There was no urgent need for the SQ to attack a Mohawk barricade on July 11, 1990, says coroner Guy Gilbert.
In a 500-page report, Gilbert called the raid that led to the Oka Crisis unjustified and blasted both levels of government for failing to resolve the land dispute at Kanehsatake before it turned ugly.
Gilbert conducted 18 months of hearings into the death of SQ Cpl. Marcel Lemay in the shootout. Sam Elkas, minister of Public Security during the standoff, testified that the SQ attacked the Mohawk Men’s Society barricade without his authorization or knowledge.
“When social order and public security are threatened, the problem should be taken in hand by the government and not left to a police decision,” wrote Gilbert. “The Sûreté took it upon themselves to resolve the social conflict at Oka, a confrontation between Natives and a municipality, and a complex judicial situation, part of a 250-year-old issue.” Gilbert also said Tom Siddon, then federal minister of Indian Affairs, let the Oka situation deteriorate by refusing to listen to members of the traditionalist Longhouse government at Kanehsatake, who went to see him in Ottawa. Siddon argued that the Band Council was the only authorized voice of the Mohawks.

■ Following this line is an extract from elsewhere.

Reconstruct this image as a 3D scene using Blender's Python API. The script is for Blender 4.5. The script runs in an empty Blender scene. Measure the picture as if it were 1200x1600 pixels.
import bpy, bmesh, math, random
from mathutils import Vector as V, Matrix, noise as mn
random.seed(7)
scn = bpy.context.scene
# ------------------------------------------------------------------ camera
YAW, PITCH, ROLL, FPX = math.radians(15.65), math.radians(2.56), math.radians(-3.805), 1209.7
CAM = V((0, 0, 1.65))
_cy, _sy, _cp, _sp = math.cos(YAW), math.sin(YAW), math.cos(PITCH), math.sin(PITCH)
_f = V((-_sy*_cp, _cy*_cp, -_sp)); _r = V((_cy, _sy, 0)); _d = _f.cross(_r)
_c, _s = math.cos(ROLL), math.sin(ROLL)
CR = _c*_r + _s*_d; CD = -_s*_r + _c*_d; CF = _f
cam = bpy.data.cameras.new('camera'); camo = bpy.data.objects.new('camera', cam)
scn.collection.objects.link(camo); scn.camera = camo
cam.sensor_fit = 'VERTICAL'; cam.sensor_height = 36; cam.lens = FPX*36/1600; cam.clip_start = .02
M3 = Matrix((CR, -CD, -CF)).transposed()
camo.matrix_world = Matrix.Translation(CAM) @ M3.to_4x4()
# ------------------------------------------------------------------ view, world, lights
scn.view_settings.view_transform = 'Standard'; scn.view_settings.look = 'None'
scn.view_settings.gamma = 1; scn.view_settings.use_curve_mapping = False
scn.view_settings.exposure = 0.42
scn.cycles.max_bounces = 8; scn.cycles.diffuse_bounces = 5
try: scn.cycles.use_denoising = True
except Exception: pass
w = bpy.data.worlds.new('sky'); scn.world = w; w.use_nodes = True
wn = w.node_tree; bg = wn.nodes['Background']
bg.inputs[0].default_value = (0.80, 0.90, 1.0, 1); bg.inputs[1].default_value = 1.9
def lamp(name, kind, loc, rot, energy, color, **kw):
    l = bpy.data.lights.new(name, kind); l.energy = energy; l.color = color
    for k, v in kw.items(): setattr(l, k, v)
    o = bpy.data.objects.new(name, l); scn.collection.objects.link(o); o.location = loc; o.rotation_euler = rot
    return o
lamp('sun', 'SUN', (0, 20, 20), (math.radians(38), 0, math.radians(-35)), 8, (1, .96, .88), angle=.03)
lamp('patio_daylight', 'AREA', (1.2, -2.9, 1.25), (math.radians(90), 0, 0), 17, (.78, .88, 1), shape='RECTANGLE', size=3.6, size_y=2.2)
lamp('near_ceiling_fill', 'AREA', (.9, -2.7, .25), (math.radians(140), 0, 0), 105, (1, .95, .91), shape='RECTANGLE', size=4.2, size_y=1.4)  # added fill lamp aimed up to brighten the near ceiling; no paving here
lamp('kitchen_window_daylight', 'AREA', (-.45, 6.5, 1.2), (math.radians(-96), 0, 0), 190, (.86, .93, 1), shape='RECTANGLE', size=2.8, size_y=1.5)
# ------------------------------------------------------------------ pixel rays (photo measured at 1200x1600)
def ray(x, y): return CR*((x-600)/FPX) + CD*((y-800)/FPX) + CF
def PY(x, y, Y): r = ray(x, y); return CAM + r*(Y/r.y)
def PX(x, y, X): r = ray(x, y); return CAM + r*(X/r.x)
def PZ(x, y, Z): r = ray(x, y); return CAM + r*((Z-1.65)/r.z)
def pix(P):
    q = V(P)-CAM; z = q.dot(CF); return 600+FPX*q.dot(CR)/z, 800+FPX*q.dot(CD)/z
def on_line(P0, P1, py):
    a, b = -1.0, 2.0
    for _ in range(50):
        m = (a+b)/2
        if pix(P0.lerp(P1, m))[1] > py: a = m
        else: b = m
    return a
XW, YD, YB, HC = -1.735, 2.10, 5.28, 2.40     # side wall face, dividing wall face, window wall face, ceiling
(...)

The Nation was not able to obtain a copy of Gilbert’s report at press time, but it is already apparent it contains several errors. Gilbert names Eastern Door editor Kenneth Deer as one of the leaders of the group that fired on the SQ from the Mohawk barricades, something Deer disputes. He says he was home that day in Kahnawake and had nothing to do with plans for the barricades. He was not even called to testify at Gilbert’s hearings.
After the botched police assault, Deer was asked to act as a negotiator for the Mohawk side.
“There is no doubt that the Sûreté du Québec is responsible for what happened,” Deer told The Montreal Gazette. “They called the raid—they took the initiative—maybe too much initiative, which is why the coroner is holding the government responsible.”